Outwardly all looked right enough at Ephesus. The Lord could recognise works, labour, and patience: though it is significant that He cannot connect these with the proper springs of Christian life as in the babes at Thessalonica. There the work was of faith, the labour of love, and the patience of hope in the Lord Jesus Christ. Here the faith, love, and hope in Himself were wanting. Still the Lord would note what He can approve as the fruit of His grace in them. "Thou canst not bear them that are evil," and there was faithfulness in testing the pretensions of false apostles, and in bearing for His Name. Yet with all this His eyes as a flame of fire could detect failures, and just where it was most serious. They had begun to decline from their first freshness of love for Christ — "the kindness of thy youth, the love of thine espousals, when thou wentest after me in a land that was not sown," as Jehovah expresses it so touchingly to Israel in Jeremiah 2. And it is always there that failure has its roots, in the individual as in the Assembly. The outward fall or lapse is not first, but is only the manifest effect of heart departure from Christ that has preceded it. What this is to Him we may learn from His words that follow, "Remember therefore from whence thou art fallen": from what a height and to how great a depth! He calls, indeed, to repentance and the "first works"; that is, such as flowed from the place that Christ had had in their hearts, works that spring from devotedness to Him, for the lack of which no outward activity could compensate.

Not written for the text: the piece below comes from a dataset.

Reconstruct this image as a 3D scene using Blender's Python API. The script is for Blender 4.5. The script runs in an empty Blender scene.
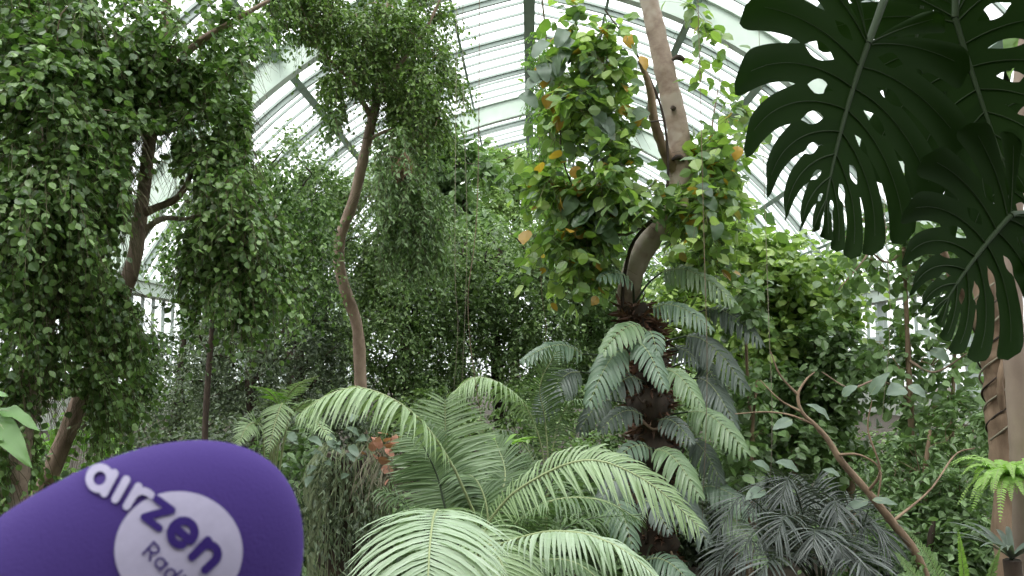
import bpy, math, random
import numpy as np
from mathutils import Vector, Matrix, Euler

# ------------------------------------------------------------------ camera, world, exposure
SC = bpy.context.scene
COL = SC.collection
F = 780.0                                   # focal length in pixels of a 1024 px wide frame
EYE = np.array([0.0, 0.0, 1.8])
PITCH, YAW = math.radians(5.86), math.radians(1.32)
cd = bpy.data.cameras.new('camera')
cam = bpy.data.objects.new('camera', cd)
COL.objects.link(cam)
cam.location = EYE
cam.rotation_euler = (math.radians(90) + PITCH, 0, YAW)
cd.sensor_width = 36
cd.lens = F / 1024 * 36
cd.clip_start = 0.02
cd.clip_end = 300
cd.dof.use_dof = True
cd.dof.focus_distance = 6.5
cd.dof.aperture_fstop = 26
SC.camera = cam
ROT = np.array(Euler((math.radians(90) + PITCH, 0, YAW)).to_matrix())

w = bpy.data.worlds.new('overcast_sky')
SC.world = w
w.use_nodes = True
nt = w.node_tree
bg = nt.nodes['Background']
tc = nt.nodes.new('ShaderNodeTexCoord')
sep = nt.nodes.new('ShaderNodeSeparateXYZ')
rmp = nt.nodes.new('ShaderNodeValToRGB')
nt.links.new(tc.outputs['Generated'], sep.inputs[0])
mr = nt.nodes.new('ShaderNodeMapRange')
mr.inputs[1].default_value = -1.0
nt.links.new(sep.outputs['Z'], mr.inputs[0])
nt.links.new(mr.outputs[0], rmp.inputs[0])
rmp.color_ramp.elements[0].position = 0.45
rmp.color_ramp.elements[0].color = (0.30, 0.31, 0.30, 1)
rmp.color_ramp.elements[1].position = 0.56
rmp.color_ramp.elements[1].color = (0.66, 0.675, 0.69, 1)
e_ = rmp.color_ramp.elements.new(1.0)
e_.color = (1.22, 1.24, 1.26, 1)
nt.links.new(rmp.outputs[0], bg.inputs[0])
bg.inputs[1].default_value = 2.1
SC.view_settings.view_transform = 'Standard'
SC.view_settings.look = 'None'
SC.view_settings.exposure = 0.85
SC.view_settings.gamma = 1
SC.view_settings.use_curve_mapping = False
sun = bpy.data.lights.new('veiled_sun', 'SUN')
sun.energy = 1.6
sun.angle = math.radians(35)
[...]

"Or else I will come to thee" (He does not here say "quickly," though we have it in our text, as in later development of evil, verse 16) "and remove thy candlestick out of its place." He is slow to execute judgment. For this is the warning of the final removal of the Assembly from its place of candlestick responsibility, which is only put in force in Laodicea; when after the gracious revival in Philadelphia, the last phase of assumption of spiritual prosperity in nauseous indifference to Christ and the truth had set in, and He can bear with it no longer. But the sentence, only to be executed when space for repentance was given and after long centuries of forbearance, is pronounced on the Assembly's leaving its first love. No recovery was possible, though by His grace there have been every now and then, times of revival throughout the humbling history. As to the Nicolaitanes, whose works they hated in Ephesus, but later on, when declension became more marked in Pergamos, whom they tolerated even in their doctrines, I know of no light from Scripture but that which is to be gathered from the meaning of the name itself, treated as symbolic, and thus giving us the clue. It expresses rule over the people, the lording it over the many by the few, that began so early in clerisy. (See, 1 Peter 5:3)
The promise to the overcomer, forming one of the four parts of each of the addresses here, answers to the general character this first of the addresses has. The overcomers are those who are Christ's in each phase of the profession characterised in grace by that which ought to mark them. Access to Christ as the Tree of Life will be the eternal portion of all that are His. Only let it be carefully noted that the words in "the midst of" have no place in the true text here, and are rightly omitted in the R.V. It was doubtless a thought of Eden in the transcriber's mind that put them in. For there were two trees in the paradise God made for man in Eden, the tree of responsibility, of the knowledge of good and evil, as well as the tree of life. But in the Paradise of God there is but one that absorbs the whole sphere. It is Christ. All the history of our responsibility and failings met by Him who endured the judgment of it on the cross, and became our life, will be for ever over, blessed be God; unhinderedly and for eternity we shall feed upon Him who is the Tree of Life.